East Midlands creative sector could lose a third of all jobs

The East Midlands could lose a third of all its creative sector jobs, according to new figures which point to a “cultural catastrophe”.
The Creative Industries Federation has about newly commissioned research from Oxford Economics reveals that the UK’s creative industries are “on the brink of devastation”. The research shows that the UK’s creative sector was previously growing at five times the rate of the wider economy, employing over 2 million people and contributing £111.7bn to the economy – more than the automotive, aerospace, life sciences and oil and gas industries combined.
Regionally, the Midlands is set to be hit hard.
The East Midlands is projected to see a 31% (£800 million) drop in creative industries GVA, and 1% of its creative jobs (1,300) owing to a greater use of the furloughing scheme. However, the region is projected to be amongst the hardest hit once the Job Retention Scheme is withdrawn.
The West Midlands is projected to be the region hardest hit in terms of job losses, with 2 in 5 creative jobs in the region projected to be lost.
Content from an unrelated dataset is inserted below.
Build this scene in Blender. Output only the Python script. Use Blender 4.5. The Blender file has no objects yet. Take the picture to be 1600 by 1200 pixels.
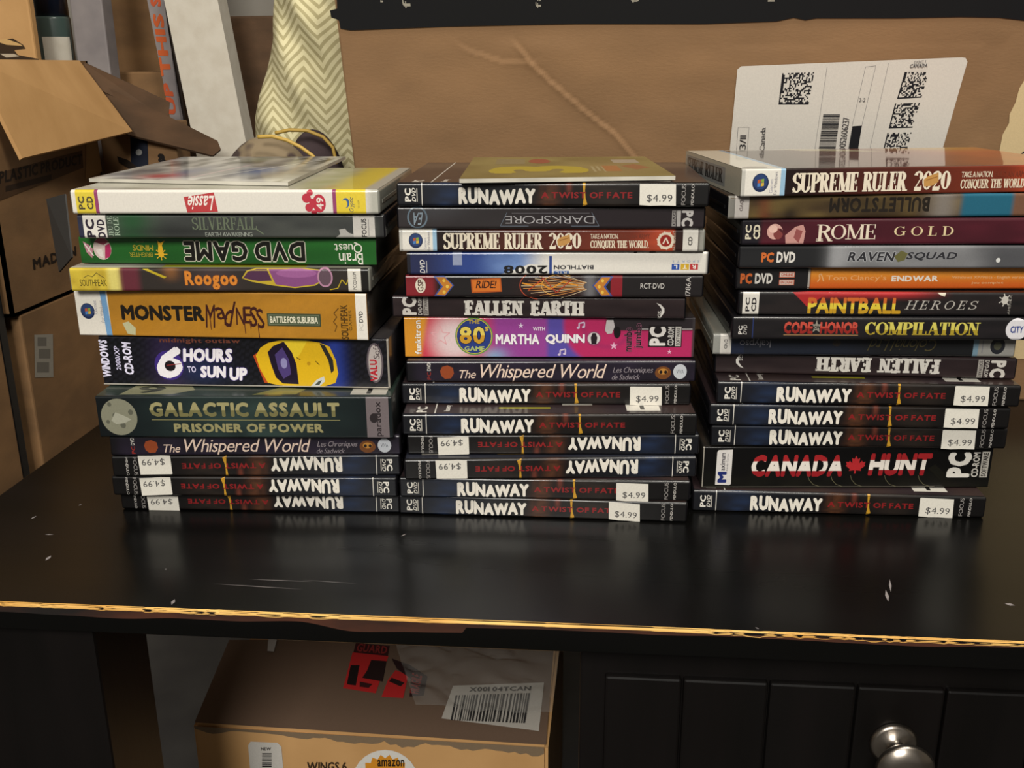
import bpy, bmesh, math, random
import numpy as np
from mathutils import Matrix, Vector
from mathutils.geometry import delaunay_2d_cdt
random.seed(7)

# ------------------------------------------------------------------ camera, world, light, exposure
F_PX, CX, CY, CZ, PITCH, YAW, ROLL = 1555.5, 126.7, -601.1, 284.25, .3085, -.0858, .0067   # mm, radians
_cy, _sy, _cp, _sp, _cr, _sr = math.cos(YAW), math.sin(YAW), math.cos(PITCH), math.sin(PITCH), math.cos(ROLL), math.sin(ROLL)
_f = Vector((_sy*_cp, _cy*_cp, -_sp)); _r0 = Vector((_cy, -_sy, 0)); _d0 = _f.cross(_r0)
_r = _cr*_r0 + _sr*_d0; _d = -_sr*_r0 + _cr*_d0
CAMPOS = Vector((CX, CY, CZ))
SC = bpy.context.scene; COL = SC.collection
cam_data = bpy.data.cameras.new('camera'); cam_data.sensor_width = 36; cam_data.lens = F_PX/1600*36
cam_data.clip_start = .02
cam = bpy.data.objects.new('camera', cam_data); COL.objects.link(cam)
M3 = Matrix((_r, -_d, -_f)).transposed()
cam.matrix_world = Matrix.Translation(CAMPOS/1000) @ M3.to_4x4()
SC.camera = cam

world = bpy.data.worlds.new('world'); SC.world = world; world.use_nodes = True
bg = world.node_tree.nodes['Background']; bg.inputs[0].default_value = (1.0, .95, .87, 1); bg.inputs[1].default_value = .10

def area(name, loc, target, size, power, col, sy=None):
    l = bpy.data.lights.new(name, 'AREA'); l.size = size; l.energy = power; l.color = col
    if sy: l.shape = 'RECTANGLE'; l.size_y = sy
    o = bpy.data.objects.new(name, l); COL.objects.link(o); o.location = loc
    o.rotation_euler = (Vector(target)-Vector(loc)).to_track_quat('-Z', 'Y').to_euler()
    return o
area('ceiling_lamp', (.50, -.50, 1.75), (.05, .10, .1), .45, 15, (1.0, .95, .85))
area('room_lamp', (-.1, -2.1, 1.45), (.05, .1, .0), .7, 39, (1.0, .97, .90))

SC.view_settings.view_transform = 'Standard'; SC.view_settings.look = 'None'
SC.view_settings.exposure = 0.68; SC.view_settings.gamma = 1.0; SC.view_settings.use_curve_mapping = False

# ------------------------------------------------------------------ helpers
def ray(x, y): return (_r*((x-800)/F_PX) + _d*((y-600)/F_PX) + _f)
def at(x, y, ax, val):
    """where the sight line through a photo pixel meets the plane axis ax = val (mm)"""
    d = ray(x, y); t = (val-CAMPOS[ax])/d[ax]; return CAMPOS + d*t
def lin(h):
    h = h.lstrip('#'); o = []
    for i in (0, 2, 4):
        c = int(h[i:i+2], 16)/255
        o.append(c/12.92 if c <= .04045 else ((c+.055)/1.055)**2.4)
    return tuple(o)
_lc = {}
def C(h):
    if not isinstance(h, str): return h
    if h not in _lc: _lc[h] = lin(h)
    return _lc[h]
def mix(a, b, t):
    t = max(0, min(1, t)); a = C(a); b = C(b); return tuple(a[i]*(1-t)+b[i]*t for i in range(3))
def ss(a, b, x):
    t = max(0, min(1, (x-a)/(b-a))); return t*t*(3-2*t)
def bump1(x, c, w): return math.exp(-((x-c)/w)**2)
def hsh(i, j, s=0):
    v = math.sin(i*127.1+j*311.7+s*74.7)*43758.5453; return v-math.floor(v)
def vnoise(x, y, s=0):
    i, j = math.floor(x), math.floor(y); fx, fy = x-i, y-j; fx = fx*fx*(3-2*fx); fy = fy*fy*(3-2*fy)
    return (hsh(i, j, s)*(1-fx)+hsh(i+1, j, s)*fx)*(1-fy)+(hsh(i, j+1, s)*(1-fx)+hsh(i+1, j+1, s)*fx)*fy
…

This could represent a major setback to the levelling up agenda, particularly in light of research from Cambridge Econometrics, released by the PEC/Creative England this week, which suggests that, based on recovery from the 2008 recession, creative industries outside of London will take much longer to ‘bounce back’ than those in the capital.
Caroline Norbury MBE, CEO, Creative Industries Federation, said: “Our creative industries have been one of the UK’s biggest success stories but what today’s report makes clear is that, without additional government support, we are heading for a cultural catastrophe. If nothing is done, thousands of world-leading creative businesses are set to close their doors, hundreds of thousands of jobs will be lost and billions will be lost to our economy. The repercussions would have a devastating and irreversible effect on our country.
“We urgently need a Cultural Renewal Fund for those in the creative sector who will be hit hardest, including those industries who will be latest to return to work, those businesses unable to operate fully whilst maintaining social distancing and those creative professionals who continue to fall through the gaps of government support measures. We must also avoid a cliff-edge on vital measures such as the Job Retention Scheme and the Self Employed Income Support Scheme, which have been a financial lifeline for many parts of the creative industries and cannot be cut off overnight.
“It is time to both imagine and engineer our future. We will need our creative industries to do that. They are too important to ignore.”